One of the best things about London, however, is that it can be a different city for everyone. Music lovers can enjoy everything from local bands heard at the neighbourhood pub or world-class opera performances at either Covent Garden or the ENO. Shoppers can wander the local markets or second hand stores for one-of-a-kind treasures, or wander along Bond Street or around Knightsbridge and play spot the celebrity.


History lovers are overwhelmed with choice, having a veritable cornucopia of places to visit—Tower of London, King Henry VIII’s Hampton Court, Windsor Castle, to name a few. But for me, history was found on every corner, wondering who walked down a street or used to call that converted office building home. By the way, if you are planning a trip to London, or even if you’ve lived there all your life, I can highly recommend Edward Rutherfurd’s London the Novel as an entertaining read. I have no idea how historically accurate it is but I thoroughly enjoyed it.

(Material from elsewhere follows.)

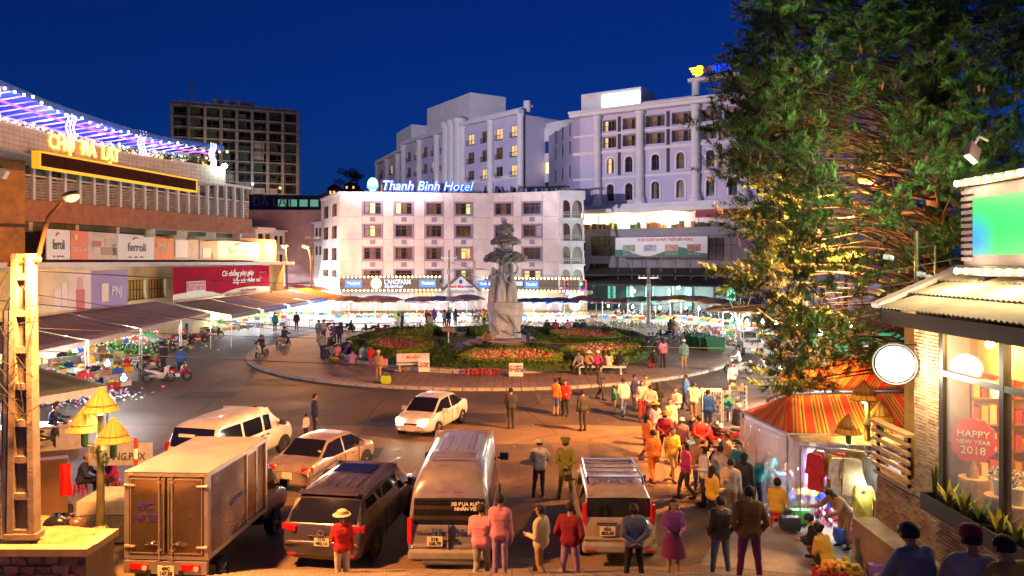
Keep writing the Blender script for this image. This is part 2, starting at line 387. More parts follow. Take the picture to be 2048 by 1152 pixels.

For me, however, my favourite thing about London is the green spaces, whether a tiny patch of grass in a tucked away square, or the acres of Hyde Park, not to mention Hampstead Heath. My personal preference was for St. James’s Park. I worked nearby and would often stroll around the “lake” (really, as a Canadian, it’s more a large pond), especially in the spring. I remember reading a story somewhere that a royal commanded that all the flowers be removed from nearby Green Park because she caught her husband picking flowers for another woman, so they planted twice as many in St. James’s Park to make up for it. I can find no verification for this tale but I did enjoy the abundant blooms in St. James’s, whether it was by design or as a deterrent for marital infidelity.